The Trump administration’s promises that the war in Iran will be short — which have been coupled with statements indicating there is no definitive end in sight — indeed mirror promises made in the run-up to the U.S. war on Iraq. That war started in the spring of 2003 and lasted until 2011, killing approximately 200,000 Iraqi civilians.
“[The Iraq war] could last six days, six weeks. I doubt six months,” then-U.S. Defense Secretary Donald Rumsfeld said in February of 2003.
Critics of the U.S. and Israel’s unprovoked attacks on Iran have questioned whether the Trump administration even has an idea of what a “successful” end to the war might look like.
“What we’ve seen is a completely ad hoc operation where it appeared that nobody actually understood or believed that military action was imminent. It seems like they woke up on Saturday morning and decided that they were going to start a war,” said Gerald Feierstein, a former senior U.S. diplomat and Middle East expert.

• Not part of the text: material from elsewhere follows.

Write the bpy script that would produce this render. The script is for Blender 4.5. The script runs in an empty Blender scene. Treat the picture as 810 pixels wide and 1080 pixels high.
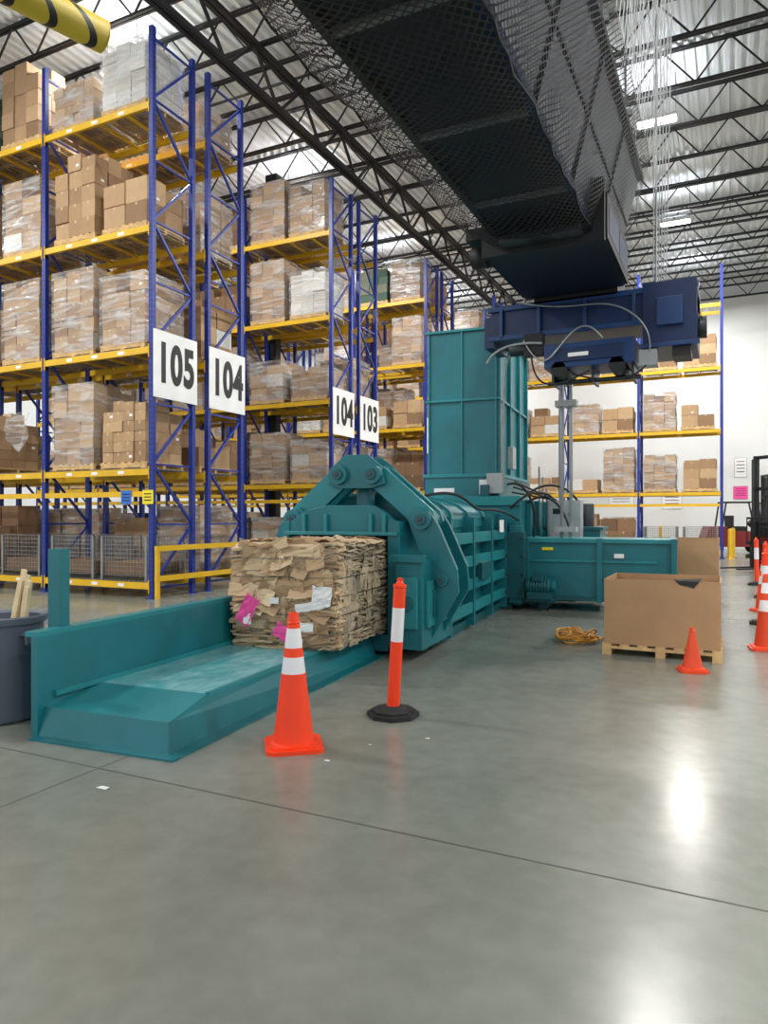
import bpy, bmesh, math, random
from mathutils import Vector, Matrix, Euler
R=random.Random(7)
S=bpy.context.scene
C=S.collection
def lin(c):
    c=c/255.0
    return c/12.92 if c<=0.04045 else ((c+0.055)/1.055)**2.4
def rgb(r,g,b): return (lin(r),lin(g),lin(b),1)

# ---------------- materials
def newmat(name):
    m=bpy.data.materials.new(name); m.use_nodes=True
    nt=m.node_tree; b=nt.nodes['Principled BSDF']
    return m,nt,b
def mat(name,col,rough=0.5,metal=0.0,var=0.12,scale=3.0,bump=0.0,bscale=40,spec=0.5,coord='Object'):
    m,nt,b=newmat(name)
    N=nt.nodes;L=nt.links
    c=rgb(*col)
    tc=N.new('ShaderNodeTexCoord')
    no=N.new('ShaderNodeTexNoise'); no.inputs['Scale'].default_value=scale; no.inputs['Detail'].default_value=6
    L.new(tc.outputs[coord],no.inputs['Vector'])
    r=N.new('ShaderNodeValToRGB')
    r.color_ramp.elements[0].position=0.3; r.color_ramp.elements[1].position=0.7
    r.color_ramp.elements[0].color=tuple(x*(1-var) for x in c[:3])+(1,)
    r.color_ramp.elements[1].color=tuple(min(1,x*(1+var)) for x in c[:3])+(1,)
    L.new(no.outputs['Fac'],r.inputs['Fac']); L.new(r.outputs['Color'],b.inputs['Base Color'])
    b.inputs['Roughness'].default_value=rough; b.inputs['Metallic'].default_value=metal
    b.inputs['Specular IOR Level'].default_value=spec
    if bump>0:
        n2=N.new('ShaderNodeTexNoise'); n2.inputs['Scale'].default_value=bscale; n2.inputs['Detail'].default_value=4
        L.new(tc.outputs[coord],n2.inputs['Vector'])
        bp=N.new('ShaderNodeBump'); bp.inputs['Strength'].default_value=bump; bp.inputs['Distance'].default_value=0.02
        L.new(n2.outputs['Fac'],bp.inputs['Height']); L.new(bp.outputs['Normal'],b.inputs['Normal'])
    return m
def island_mat(name,cols,rough=0.8,bump=0.15):
    m,nt,b=newmat(name); N=nt.nodes;L=nt.links
    g=N.new('ShaderNodeNewGeometry'); r=N.new('ShaderNodeValToRGB')
    r.color_ramp.interpolation='LINEAR'
    while len(r.color_ramp.elements)<len(cols): r.color_ramp.elements.new(0.5)
    for i,c in enumerate(cols):
        r.color_ramp.elements[i].position=i/(len(cols)-1); r.color_ramp.elements[i].color=rgb(*c)
    L.new(g.outputs['Random Per Island'],r.inputs['Fac'])
    tc=N.new('ShaderNodeTexCoord'); no=N.new('ShaderNodeTexNoise'); no.inputs['Scale'].default_value=9; no.inputs['Detail'].default_value=5
    L.new(tc.outputs['Object'],no.inputs['Vector'])
    mr=N.new('ShaderNodeMapRange'); mr.inputs['To Min'].default_value=0.84; mr.inputs['To Max'].default_value=1.1
    L.new(no.outputs['Fac'],mr.inputs['Value'])
    vm=N.new('ShaderNodeVectorMath'); vm.operation='SCALE'
    L.new(r.outputs['Color'],vm.inputs[0]); L.new(mr.outputs['Result'],vm.inputs['Scale'])
    L.new(vm.outputs['Vector'],b.inputs['Base Color'])
    b.inputs['Roughness'].default_value=rough
    if bump:
        bp=N.new('ShaderNodeBump'); bp.inputs['Strength'].default_value=bump; bp.inputs['Distance'].default_value=0.02
        L.new(no.outputs['Fac'],bp.inputs['Height']); L.new(bp.outputs['Normal'],b.inputs['Normal'])
    return m
def emis(name,col,st):
    m,nt,b=newmat(name); b.inputs['Base Color'].default_value=rgb(*col)
    b.inputs['Emission Color'].default_value=rgb(*col); b.inputs['Emission Strength'].default_value=st
    return m

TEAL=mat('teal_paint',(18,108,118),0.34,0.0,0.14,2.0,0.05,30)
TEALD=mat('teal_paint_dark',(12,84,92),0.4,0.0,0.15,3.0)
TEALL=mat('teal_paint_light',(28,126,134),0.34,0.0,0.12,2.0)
BLUE=mat('rack_blue',(24,48,138),0.4,0,0.1)
YEL=mat('rack_yellow',(222,176,26),0.45,0,0.08)
NAVY=mat('conveyor_navy',(12,38,80),0.38,0.1,0.15)
NAVYK=mat('conveyor_dark_navy',(18,23,38),0.45,0.2,0.15)
NAVYL=mat('conveyor_blue',(22,58,108),0.38,0.1,0.15)
BLACK=mat('black_steel',(26,27,30),0.5,0.2,0.15)
JOIST=mat('joist_primer',(30,30,32),0.6,0.1,0.2)
RUB=mat('black_rubber',(34,34,36),0.75,0,0.2,8,0.2)
STEEL=mat('galv_steel',(150,152,152),0.4,0.7,0.15,8)
DARKST=mat('dark_steel',(70,74,78),0.4,0.7,0.15,8)
GREY=mat('cabinet_grey',(160,164,166),0.45,0,0.06)
WHITE=mat('white_paint',(225,226,224),0.5,0,0.04)
PAPER=mat('white_paper',(236,236,236),0.7,0,0.05)
PINK=mat('pink_print',(240,80,160),0.6,0,0.15,14)
ORANGE=mat('cone_orange',(250,66,22),0.42,0,0.05)
ORANGE2=mat('cone_orange_aged',(226,74,34),0.5,0,0.08)
REFL=mat('reflective_white',(232,232,236),0.35,0,0.04)
TXT=mat('sign_black',(12,12,14),0.5,0,0.02)
WOOD=mat('pallet_wood',(200,166,116),0.8,0,0.25,7,0.2)
PINE=mat('pine_stick',(216,196,158),0.7,0,0.15,10)
TAPE=mat('carton_tape',(196,170,130),0.4,0,0.05)
CARD=island_mat('cardboard',[(142,112,82),(168,136,102),(194,162,124),(156,124,92),(184,150,112)])
CARD2=mat('gaylord_cardboard',(172,136,100),0.8,0,0.08,2.5,0.08,20)
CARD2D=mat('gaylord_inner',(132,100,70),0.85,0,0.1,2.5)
CARDD=island_mat('cardboard_dark',[(112,86,64),(140,108,80),(128,98,72)])
CARDW=island_mat('carton_white',[(205,205,200),(226,224,220),(190,184,172),(214,210,204)])
CARDG=island_mat('carton_green',[(58,82,70),(76,100,86),(120,120,104)])
BINM=mat('bin_plastic',(78,88,102),0.5,0,0.06)
RED=mat('forklift_red',(130,22,24),0.4,0,0.08)
YCORD=mat('cord_yellow',(214,150,30),0.5,0,0.05)
PLBLUE=mat('placard_blue',(40,110,200),0.5,0,0.02)
PLYEL=mat('placard_yellow',(236,214,40),0.5,0,0.02)
BALEC=island_mat('bale_cardboard',[(184,154,120),(206,178,142),(222,200,166),(172,140,106),(212,184,148),(152,122,92),(198,168,130)],0.85,0.3)
BALEG=island_mat('bale_edges',[(158,144,120),(184,168,142),(126,120,104),(196,180,152),(140,126,104)],0.85,0.3)

def wrapmat():
    m,nt,b=newmat('shrink_wrap'); N=nt.nodes;L=nt.links
    b.inputs['Base Color'].default_value=(0.72,0.73,0.75,1); b.inputs['Roughness'].default_value=0.16
    t=N.new('ShaderNodeBsdfTransparent'); mx=N.new('ShaderNodeMixShader')
    tc=N.new('ShaderNodeTexCoord'); mp=N.new('ShaderNodeMapping'); mp.inputs['Scale'].default_value=(1,1,5); mp.inputs['Rotation'].default_value=(.3,.4,0)
    no=N.new('ShaderNodeTexNoise'); no.inputs['Scale'].default_value=1.6; no.inputs['Detail'].default_value=3; no.inputs['Distortion'].default_value=0.9
    L.new(tc.outputs['Object'],mp.inputs['Vector']); L.new(mp.outputs['Vector'],no.inputs['Vector'])
    mr=N.new('ShaderNodeMapRange'); mr.inputs['From Min'].default_value=0.42; mr.inputs['From Max'].default_value=0.74
    mr.inputs['To Min'].default_value=0.1; mr.inputs['To Max'].default_value=0.6
    L.new(no.outputs['Fac'],mr.inputs['Value']); L.new(mr.outputs['Result'],mx.inputs[0])
    bp=N.new('ShaderNodeBump'); bp.inputs['Strength'].default_value=0.7; bp.inputs['Distance'].default_value=0.03
    L.new(no.outputs['Fac'],bp.inputs['Height']); L.new(bp.outputs['Normal'],b.inputs['Normal'])
    L.new(t.outputs[0],mx.inputs[1]); L.new(b.outputs[0],mx.inputs[2])
    L.new(mx.outputs[0],N['Material Output'].inputs['Surface'])
    return m
WRAP=wrapmat()

def netmat(name,line,scale,th=.14):
    m,nt,b=newmat(name); N=nt.nodes;L=nt.links
    tc=N.new('ShaderNodeTexCoord'); sp=N.new('ShaderNodeSeparateXYZ'); L.new(tc.outputs['Object'],sp.inputs[0])
    def M(op,a,bb=None):
        n=N.new('ShaderNodeMath'); n.operation=op
        for i,v in enumerate((a,bb)):
            if v is None: continue
            if isinstance(v,(int,float)): n.inputs[i].default_value=v
            else: L.new(v,n.inputs[i])
        return n.outputs[0]
    s=M('ADD',sp.outputs['X'],sp.outputs['Z'])
    a=M('FRACT',M('MULTIPLY',M('ADD',s,sp.outputs['Y']),scale))
    c=M('FRACT',M('MULTIPLY',M('SUBTRACT',s,sp.outputs['Y']),scale))
    l=M('MAXIMUM',M('LESS_THAN',a,th),M('LESS_THAN',c,th))
    b.inputs['Roughness'].default_value=0.6
    b.inputs['Base Color'].default_value=rgb(*line)
    t=N.new('ShaderNodeBsdfTransparent'); mx=N.new('ShaderNodeMixShader')
    L.new(l,mx.inputs[0]); L.new(t.outputs[0],mx.inputs[1]); L.new(b.outputs[0],mx.inputs[2])
    L.new(mx.outputs[0],N['Material Output'].inputs['Surface'])
    return m
PANEL=mat('conveyor_panel',(32,40,60),0.42,0.15,0.15,1.5)
PANELB=mat('conveyor_underside',(36,39,50),0.5,0.2,0.2,1.5)
NETA=netmat('black_netting',(12,12,14),11,.24)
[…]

“We have seen the goals for this operation change now, I believe, four or five times,” Sen. Mark Warner (D-Virginia) said in a recent interview. “It was about the Iranian nuclear capacity, a few days later it was about taking out the ballistic missiles, it was then — in the president’s own words — about regime change … and now we hear it’s about sinking the Iranian fleet. I’m not sure which of those goals, if met, means that we’re at an endgame.”
“They don’t have a goal, there’s no strategic plan, there’s no timeline, and what this is likely to lead to is, again, a long war with a lot of dead Americans and no rationale,” Sen. Mark Kelly (D-Arizona) said.
“What we’re seeing is going to be more complicated than the White House may have hoped. … I am not optimistic that we’re going to see a quick end to this conflict,” said Suzanne Maloney, Brookings Institution vice president and director of foreign policy.
Complicating matters further is Hegseth’s announcement that the U.S. will soon be employing so-called “gravity bombs,” a less precise type of bomb.
Using those types of bombs will “anger the local population,” University of Chicago political science professor Robert Pape told CBS Chicago. “That pro-democracy movement’s not going to like being killed by the American bombs. You can call it friendly fire, it doesn’t matter. They aren’t going to like it.”
“This is how the wars widen,” Pape added.